Stated goal ▸ Repeat the material exactly, every line of it.

Dataset content ▸
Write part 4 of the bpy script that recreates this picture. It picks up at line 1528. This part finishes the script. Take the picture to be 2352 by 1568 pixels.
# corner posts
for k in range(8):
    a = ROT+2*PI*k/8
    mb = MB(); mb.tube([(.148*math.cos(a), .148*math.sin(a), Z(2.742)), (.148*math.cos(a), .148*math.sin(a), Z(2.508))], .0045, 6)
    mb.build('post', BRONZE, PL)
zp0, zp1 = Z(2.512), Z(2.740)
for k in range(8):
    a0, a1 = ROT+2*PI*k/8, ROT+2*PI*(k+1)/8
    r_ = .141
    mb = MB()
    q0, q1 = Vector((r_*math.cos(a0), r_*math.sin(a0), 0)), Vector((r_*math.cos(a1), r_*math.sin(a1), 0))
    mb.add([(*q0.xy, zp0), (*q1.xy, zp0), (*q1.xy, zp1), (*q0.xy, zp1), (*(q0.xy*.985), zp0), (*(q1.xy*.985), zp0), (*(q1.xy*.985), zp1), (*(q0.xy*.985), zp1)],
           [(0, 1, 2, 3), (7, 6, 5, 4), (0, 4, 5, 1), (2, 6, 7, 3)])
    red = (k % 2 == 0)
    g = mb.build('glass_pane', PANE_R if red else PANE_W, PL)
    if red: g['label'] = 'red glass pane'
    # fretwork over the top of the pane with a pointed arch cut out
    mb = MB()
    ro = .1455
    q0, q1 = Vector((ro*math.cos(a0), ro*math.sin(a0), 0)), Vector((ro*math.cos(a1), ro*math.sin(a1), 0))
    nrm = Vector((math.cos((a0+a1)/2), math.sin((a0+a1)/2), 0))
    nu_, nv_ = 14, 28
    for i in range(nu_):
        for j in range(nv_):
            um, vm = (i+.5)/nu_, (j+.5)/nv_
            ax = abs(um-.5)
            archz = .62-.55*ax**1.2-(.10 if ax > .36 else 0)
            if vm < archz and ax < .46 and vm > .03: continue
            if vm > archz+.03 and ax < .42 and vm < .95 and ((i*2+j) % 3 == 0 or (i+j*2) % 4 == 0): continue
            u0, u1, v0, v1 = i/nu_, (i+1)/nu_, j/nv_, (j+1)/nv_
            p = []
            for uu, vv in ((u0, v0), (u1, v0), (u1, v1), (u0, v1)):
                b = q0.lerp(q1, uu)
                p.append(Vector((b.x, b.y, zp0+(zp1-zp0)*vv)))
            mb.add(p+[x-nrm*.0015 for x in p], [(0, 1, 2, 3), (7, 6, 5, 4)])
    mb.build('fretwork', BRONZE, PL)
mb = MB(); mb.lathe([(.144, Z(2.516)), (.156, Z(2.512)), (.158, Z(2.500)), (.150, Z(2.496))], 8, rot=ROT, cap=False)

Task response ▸
Write part 4 of the bpy script that recreates this picture. It picks up at line 1528. This part finishes the script. Take the picture to be 2352 by 1568 pixels.
# corner posts
for k in range(8):
    a = ROT+2*PI*k/8
    mb = MB(); mb.tube([(.148*math.cos(a), .148*math.sin(a), Z(2.742)), (.148*math.cos(a), .148*math.sin(a), Z(2.508))], .0045, 6)
    mb.build('post', BRONZE, PL)
zp0, zp1 = Z(2.512), Z(2.740)
for k in range(8):
    a0, a1 = ROT+2*PI*k/8, ROT+2*PI*(k+1)/8
    r_ = .141
    mb = MB()
    q0, q1 = Vector((r_*math.cos(a0), r_*math.sin(a0), 0)), Vector((r_*math.cos(a1), r_*math.sin(a1), 0))
    mb.add([(*q0.xy, zp0), (*q1.xy, zp0), (*q1.xy, zp1), (*q0.xy, zp1), (*(q0.xy*.985), zp0), (*(q1.xy*.985), zp0), (*(q1.xy*.985), zp1), (*(q0.xy*.985), zp1)],
           [(0, 1, 2, 3), (7, 6, 5, 4), (0, 4, 5, 1), (2, 6, 7, 3)])
    red = (k % 2 == 0)
    g = mb.build('glass_pane', PANE_R if red else PANE_W, PL)
    if red: g['label'] = 'red glass pane'
    # fretwork over the top of the pane with a pointed arch cut out
    mb = MB()
    ro = .1455
    q0, q1 = Vector((ro*math.cos(a0), ro*math.sin(a0), 0)), Vector((ro*math.cos(a1), ro*math.sin(a1), 0))
    nrm = Vector((math.cos((a0+a1)/2), math.sin((a0+a1)/2), 0))
    nu_, nv_ = 14, 28
    for i in range(nu_):
        for j in range(nv_):
            um, vm = (i+.5)/nu_, (j+.5)/nv_
            ax = abs(um-.5)
            archz = .62-.55*ax**1.2-(.10 if ax > .36 else 0)
            if vm < archz and ax < .46 and vm > .03: continue
            if vm > archz+.03 and ax < .42 and vm < .95 and ((i*2+j) % 3 == 0 or (i+j*2) % 4 == 0): continue
            u0, u1, v0, v1 = i/nu_, (i+1)/nu_, j/nv_, (j+1)/nv_
            p = []
            for uu, vv in ((u0, v0), (u1, v0), (u1, v1), (u0, v1)):
                b = q0.lerp(q1, uu)
                p.append(Vector((b.x, b.y, zp0+(zp1-zp0)*vv)))
            mb.add(p+[x-nrm*.0015 for x in p], [(0, 1, 2, 3), (7, 6, 5, 4)])
    mb.build('fretwork', BRONZE, PL)
mb = MB(); mb.lathe([(.144, Z(2.516)), (.156, Z(2.512)), (.158, Z(2.500)), (.150, Z(2.496))], 8, rot=ROT, cap=False)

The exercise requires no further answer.